Identify the lines holding "picture" and copy them.

Begin

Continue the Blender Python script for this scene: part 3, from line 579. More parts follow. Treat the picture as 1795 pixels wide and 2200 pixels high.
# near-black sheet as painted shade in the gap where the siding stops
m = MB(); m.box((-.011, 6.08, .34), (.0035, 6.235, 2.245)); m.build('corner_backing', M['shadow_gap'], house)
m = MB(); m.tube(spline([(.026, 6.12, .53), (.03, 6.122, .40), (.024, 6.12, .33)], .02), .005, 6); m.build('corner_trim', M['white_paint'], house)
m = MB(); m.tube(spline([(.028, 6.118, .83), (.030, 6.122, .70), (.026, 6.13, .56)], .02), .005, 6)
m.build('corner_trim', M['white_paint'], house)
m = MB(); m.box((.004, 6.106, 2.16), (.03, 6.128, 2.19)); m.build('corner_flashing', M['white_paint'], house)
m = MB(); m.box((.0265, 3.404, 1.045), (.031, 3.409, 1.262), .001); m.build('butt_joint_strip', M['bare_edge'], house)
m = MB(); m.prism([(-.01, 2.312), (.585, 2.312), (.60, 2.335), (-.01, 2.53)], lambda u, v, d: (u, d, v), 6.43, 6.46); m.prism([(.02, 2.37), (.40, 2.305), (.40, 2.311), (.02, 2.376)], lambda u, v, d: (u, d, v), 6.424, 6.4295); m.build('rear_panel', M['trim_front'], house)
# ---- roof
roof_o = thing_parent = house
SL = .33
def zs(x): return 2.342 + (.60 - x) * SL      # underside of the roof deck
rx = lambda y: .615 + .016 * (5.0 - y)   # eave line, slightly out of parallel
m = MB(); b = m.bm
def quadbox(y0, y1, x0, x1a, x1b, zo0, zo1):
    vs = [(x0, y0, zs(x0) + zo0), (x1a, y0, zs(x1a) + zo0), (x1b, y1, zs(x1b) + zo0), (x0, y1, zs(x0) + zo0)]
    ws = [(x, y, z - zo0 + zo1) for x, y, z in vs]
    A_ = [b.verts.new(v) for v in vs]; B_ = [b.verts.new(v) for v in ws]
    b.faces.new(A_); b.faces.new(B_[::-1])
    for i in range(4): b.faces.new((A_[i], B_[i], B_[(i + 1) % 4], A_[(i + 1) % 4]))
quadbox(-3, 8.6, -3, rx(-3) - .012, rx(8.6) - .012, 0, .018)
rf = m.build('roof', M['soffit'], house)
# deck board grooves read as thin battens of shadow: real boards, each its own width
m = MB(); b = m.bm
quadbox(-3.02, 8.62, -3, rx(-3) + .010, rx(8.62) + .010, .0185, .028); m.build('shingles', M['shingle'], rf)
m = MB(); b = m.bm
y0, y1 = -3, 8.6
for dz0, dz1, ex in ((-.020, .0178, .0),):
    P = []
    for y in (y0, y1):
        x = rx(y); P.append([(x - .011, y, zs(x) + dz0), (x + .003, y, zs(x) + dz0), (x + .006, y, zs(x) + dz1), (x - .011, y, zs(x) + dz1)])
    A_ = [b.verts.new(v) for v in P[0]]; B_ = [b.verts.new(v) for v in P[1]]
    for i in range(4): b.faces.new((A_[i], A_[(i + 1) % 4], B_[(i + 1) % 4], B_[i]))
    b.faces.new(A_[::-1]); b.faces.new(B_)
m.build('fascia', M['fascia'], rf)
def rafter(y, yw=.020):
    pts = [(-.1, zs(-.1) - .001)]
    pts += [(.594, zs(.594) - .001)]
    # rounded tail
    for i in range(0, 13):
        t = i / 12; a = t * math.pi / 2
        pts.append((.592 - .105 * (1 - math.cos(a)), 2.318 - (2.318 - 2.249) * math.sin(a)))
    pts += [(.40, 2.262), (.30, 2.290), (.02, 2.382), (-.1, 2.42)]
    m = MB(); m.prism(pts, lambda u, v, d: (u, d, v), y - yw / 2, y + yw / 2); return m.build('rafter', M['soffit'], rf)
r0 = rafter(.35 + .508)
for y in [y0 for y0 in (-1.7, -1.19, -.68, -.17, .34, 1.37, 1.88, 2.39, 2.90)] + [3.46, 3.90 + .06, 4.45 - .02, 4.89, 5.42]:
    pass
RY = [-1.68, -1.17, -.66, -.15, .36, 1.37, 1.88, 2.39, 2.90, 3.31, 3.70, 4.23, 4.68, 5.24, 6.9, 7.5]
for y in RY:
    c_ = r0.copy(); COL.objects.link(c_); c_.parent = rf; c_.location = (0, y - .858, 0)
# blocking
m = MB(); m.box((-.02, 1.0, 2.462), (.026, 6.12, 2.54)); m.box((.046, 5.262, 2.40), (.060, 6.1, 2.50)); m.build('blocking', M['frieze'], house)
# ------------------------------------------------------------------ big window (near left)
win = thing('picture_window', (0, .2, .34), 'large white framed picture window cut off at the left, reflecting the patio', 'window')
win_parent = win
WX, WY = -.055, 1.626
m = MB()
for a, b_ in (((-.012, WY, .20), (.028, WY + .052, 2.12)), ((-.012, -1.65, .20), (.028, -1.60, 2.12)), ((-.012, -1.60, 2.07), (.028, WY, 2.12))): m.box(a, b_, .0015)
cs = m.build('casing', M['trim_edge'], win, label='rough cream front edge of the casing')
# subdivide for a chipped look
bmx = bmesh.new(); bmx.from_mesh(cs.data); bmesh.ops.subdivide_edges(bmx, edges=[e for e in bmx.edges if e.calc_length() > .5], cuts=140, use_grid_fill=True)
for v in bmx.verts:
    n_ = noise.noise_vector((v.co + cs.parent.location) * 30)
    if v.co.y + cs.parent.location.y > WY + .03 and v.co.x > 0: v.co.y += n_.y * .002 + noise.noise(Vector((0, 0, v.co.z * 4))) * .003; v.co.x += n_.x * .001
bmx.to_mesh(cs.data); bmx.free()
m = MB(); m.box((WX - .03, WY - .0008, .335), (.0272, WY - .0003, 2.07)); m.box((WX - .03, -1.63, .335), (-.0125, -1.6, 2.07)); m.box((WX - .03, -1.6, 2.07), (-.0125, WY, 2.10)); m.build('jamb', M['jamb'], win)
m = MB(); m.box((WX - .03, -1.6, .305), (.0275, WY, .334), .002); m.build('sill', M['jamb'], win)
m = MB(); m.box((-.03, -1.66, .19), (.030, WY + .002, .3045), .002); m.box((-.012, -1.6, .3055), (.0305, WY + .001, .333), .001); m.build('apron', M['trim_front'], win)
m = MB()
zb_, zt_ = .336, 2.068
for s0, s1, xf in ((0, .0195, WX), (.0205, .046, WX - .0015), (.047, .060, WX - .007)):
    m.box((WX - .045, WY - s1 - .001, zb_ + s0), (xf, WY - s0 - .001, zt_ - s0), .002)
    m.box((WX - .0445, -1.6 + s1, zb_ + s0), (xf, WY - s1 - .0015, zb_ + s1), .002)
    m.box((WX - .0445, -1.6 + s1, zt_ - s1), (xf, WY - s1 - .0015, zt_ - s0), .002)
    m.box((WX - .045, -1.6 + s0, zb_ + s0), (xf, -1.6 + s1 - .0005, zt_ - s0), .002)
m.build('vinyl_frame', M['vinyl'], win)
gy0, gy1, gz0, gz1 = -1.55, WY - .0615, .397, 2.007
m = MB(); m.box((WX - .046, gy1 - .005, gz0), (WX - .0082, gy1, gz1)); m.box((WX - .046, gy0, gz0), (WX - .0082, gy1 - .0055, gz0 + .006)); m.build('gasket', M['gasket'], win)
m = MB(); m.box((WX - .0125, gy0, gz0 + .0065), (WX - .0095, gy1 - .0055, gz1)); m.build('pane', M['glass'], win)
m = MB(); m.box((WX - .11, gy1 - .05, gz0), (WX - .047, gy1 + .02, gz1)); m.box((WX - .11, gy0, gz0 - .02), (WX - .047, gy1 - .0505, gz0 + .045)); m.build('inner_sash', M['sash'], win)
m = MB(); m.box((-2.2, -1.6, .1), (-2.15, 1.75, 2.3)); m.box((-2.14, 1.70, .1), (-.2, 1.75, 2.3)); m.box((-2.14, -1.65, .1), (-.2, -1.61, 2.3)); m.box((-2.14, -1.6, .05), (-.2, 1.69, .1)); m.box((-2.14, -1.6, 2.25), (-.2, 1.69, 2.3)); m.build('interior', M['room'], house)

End

> Answer
Continue the Blender Python script for this scene: part 3, from line 579. More parts follow. Treat the picture as 1795 pixels wide and 2200 pixels high.
win = thing('picture_window', (0, .2, .34), 'large white framed picture window cut off at the left, reflecting the patio', 'window')